GRAY, Sask. — Prime minister Justin Trudeau says he understands the concerns Saskatchewan farmers have about carbon tax but he isn’t backing down from imposing one.

Speaking to more than 100 people packed into the Gray Recreation Centre April 27, he said he appreciates how technology and innovation have helped farmers become more efficient and reduce greenhouse gas emissions.

“How we innovate, how we get more efficient, how we work towards a country and businesses that are less polluting and more efficient is something that every farmer gets,” he said.

Trudeau said technology is one way to adapt to the changing climate.

“But we also have to look at our responsibility to pollute less, and putting a price on carbon pollution is a way of encouraging and rewarding people who are innovating and reducing their carbon pollution outputs,” he said.

Todd Lewis, president of the Agricultural Producers Association of Saskatchewan, said agriculture needs recognition for what it’s already done.

“Intuitively, farmers recognize you burn fuel, you spend more money,” he said. “For years we’ve been on the carbon bandwagon just from the practices we do. It wasn’t about saving carbon it was about being efficient and growing better crops and that’s what we’ve done.
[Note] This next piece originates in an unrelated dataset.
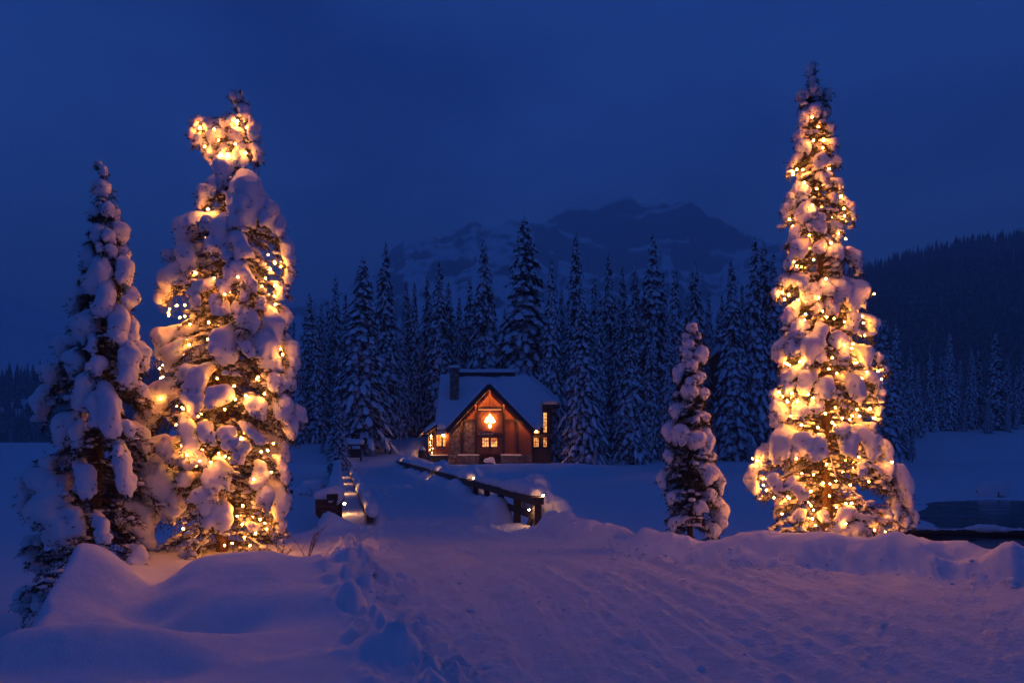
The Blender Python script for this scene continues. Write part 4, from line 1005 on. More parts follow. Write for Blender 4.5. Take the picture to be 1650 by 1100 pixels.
# frame
for x, t in ((744.5, 674), (767.3, 652), (811.7, 652), (834.2, 674)):
    p = MB(); p.box((cx(x), CY - .22, (cz(t) + cz(731.6)) / 2), (.27, .30, cz(t) - cz(731.6))); part('timber_post', p, M['dark_beam'])
for a, b, y, h in ((746.5, 765.3, 677.3, .26), (813.7, 832.2, 677.3, .26), (769.3, 809.7, 657, .30), (769.3, 787.6, 702.5, .24), (791.4, 809.7, 702.5, .24)):
    p = MB(); p.beam((cx(a), CY - .2, cz(y)), (cx(b), CY - .2, cz(y)), .22, h); part('timber_beam', p, M['dark_beam'])
p = MB(); p.box((cx(789.3), CY - .45, (cz(630) + cz(655)) / 2), (.2, .26, cz(630) - cz(655))); part('king_post', p, M['door_wood'])
for x in (767.3, 811.7):
    p = MB(); p.box((cx(x), CY - .62, cz(658.5)), (.2, .5, .9)); part('beam_end', p, M['door_wood'])
# roofs
RS = (10.0 - 3.3) / (85.2 - 77.8)
VY = 77.8 + (cz(617.5) - .15 - 3.3) / RS
main_poly = [(-8.75, 77.8, 3.3), (-7.42, 77.8, 3.3), (-2.55, VY, 3.3 + (VY - 77.8) * RS), (2.42, 77.8, 3.3), (3.45, 77.8, 3.3), (3.45, 80.9, 3.3 + 3.1 * RS), (5.75, 80.9, 3.3 + 3.1 * RS), (1.95, 85.2, 10.0), (-9.1, 85.2, 10.0)]
rf = part('roof', prism([np.array(p) - np.array((0, 0, .24)) for p in main_poly], (0, 0, .2)), M['slate'])
add_snow(main_poly, .46, 3, rf, cab)
back = [(-9.1, 85.2, 10.0), (1.95, 85.2, 10.0), (5.75, 89.5, 6.1), (5.75, 92.6, 3.3), (-8.75, 92.6, 3.3)]
r2 = part('roof', prism([np.array(p) - np.array((0, 0, .24)) for p in back], (0, 0, .2)), M['slate']); add_snow(back, .46, 4, r2, cab)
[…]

“Low carbon agriculture, it was born in Saskatchewan (and) we’re improving it constantly.”

Trudeau also addressed his recent conversations with U.S. president Donald Trump about the future of NAFTA.

Trump had said he was going to issue an order to leave the agreement but tweeted Thursday that he changed his mind after conversations with Trudeau and the Mexican president.
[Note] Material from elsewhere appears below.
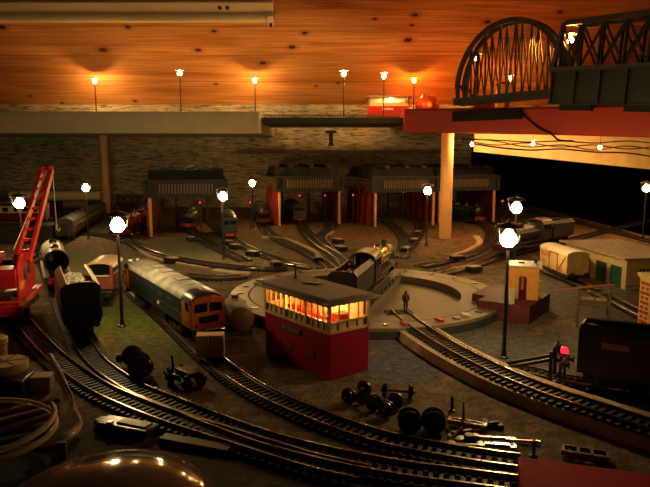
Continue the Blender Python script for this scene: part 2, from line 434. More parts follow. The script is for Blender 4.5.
underlay('narrow pale strip between the diesel and the turntable tracks', [(214, 272), (232, 275), (254, 276)], 22, 5)

# ------------------------------------------------------------------ turntable
TC = Vector((52, 806, 0)); TA = math.atan2(338, 103)          # deck direction
grey = mat('turntable_plastic', (.23, .18, .11), .5, var=.1, scale=60)
greyd = mat('turntable_skirt', (.05, .055, .05), .5)
tt = thing('turntable', 'big round grey locomotive turntable with half moon wells', 'turntable', TC, TA-PI/2)
def annulus(mb, r0, r1, z0, z1, n=72, a0=0, a1=2*PI):
    full = abs(a1-a0-2*PI) < 1e-6; k = n+(0 if full else 1)
    secs = [[(math.cos(a0+(a1-a0)*i/n)*r, math.sin(a0+(a1-a0)*i/n)*r, z) for r, z in ((r0, z0), (r1, z0), (r1, z1), (r0, z1))] for i in range(k)]
    o = len(mb.v)
    for s_ in secs: mb.v += [Vector(p) for p in s_]
    for i in range(n if full else n):
        j = (i+1) % k if full else i+1
        for q in range(4): mb.f.append((o+i*4+q, o+i*4+(q+1) % 4, o+j*4+(q+1) % 4, o+j*4+q))
    if not full:
        mb.f.append((o, o+1, o+2, o+3)); e = o+(k-1)*4; mb.f.append((e+3, e+2, e+1, e))
    return mb
annulus(MB(), 150, 173, 0, 12).build('outer_ring', grey, tt, bevel=.6)
annulus(MB(), 173.1, 174.5, 0, 8.5).build('skirt', greyd, tt)
MB().lathe([(148.6, 0), (148.6, 3)], 64).build('well_floor', grey, tt)
annulus(MB(), 121, 148.6, 3, 12).build('rotating_ring', grey, tt, bevel=.6)
MB().box(0, 0, 7.5, 50, 244, 9).build('deck', grey, tt, bevel=.6)
for s in (-1, 1):
    MB().box(s*26.5, 0, 13.5, 2, 236, 3).build('deck_edge', grey, tt)
    MB().box(s*8.25, 0, 13.6, 1.2, 290, 3.2).build('rail', railm, tt)
    m = MB()
    for y in range(-100, 101, 25): m.bar((s*27, y, 12), (s*27, y, 21), 1.1)
    m.bar((s*27, -100, 21), (s*27, 100, 21), 1.0); m.bar((s*27, -100, 16.5), (s*27, 100, 16.5), .8)
    if s > 0: m.build('handrail', dark, tt)
m = MB()
for k in range(24):
    a = k*PI/12+.1; m.box(math.cos(a)*161, math.sin(a)*161, 12.6, 8, 4, 1.6, a)
m.build('rail_stub', railm, tt)
for a, mm, nm in ((rad(-62), red, 'indicator_lever'), (rad(-47), red, 'indicator_lever'), (rad(-33), white, 'indicator_lever')):
    MB().box(0, 0, 1.5, 11, 5, 2.6).build(nm, mm, tt, loc=(math.cos(a)*160, math.sin(a)*160, 12), rot=(0, 0, a), bevel=.4)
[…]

“He was very much thinking about cancelling and I highlighted that quite frankly whether or not there was a better deal to come there were an awful lot of jobs, an awful lots of industries right now that have been developed under the NAFTA context and a disruption like cancelling NAFTA, even if it theoretically eventually might lead to better outcomes, would cause a lot of short and medium term pain for an awful lot of families,” Trudeau said.

The prime minister toured the Lewis farm and met with farm leaders during his Saskatchewan stop.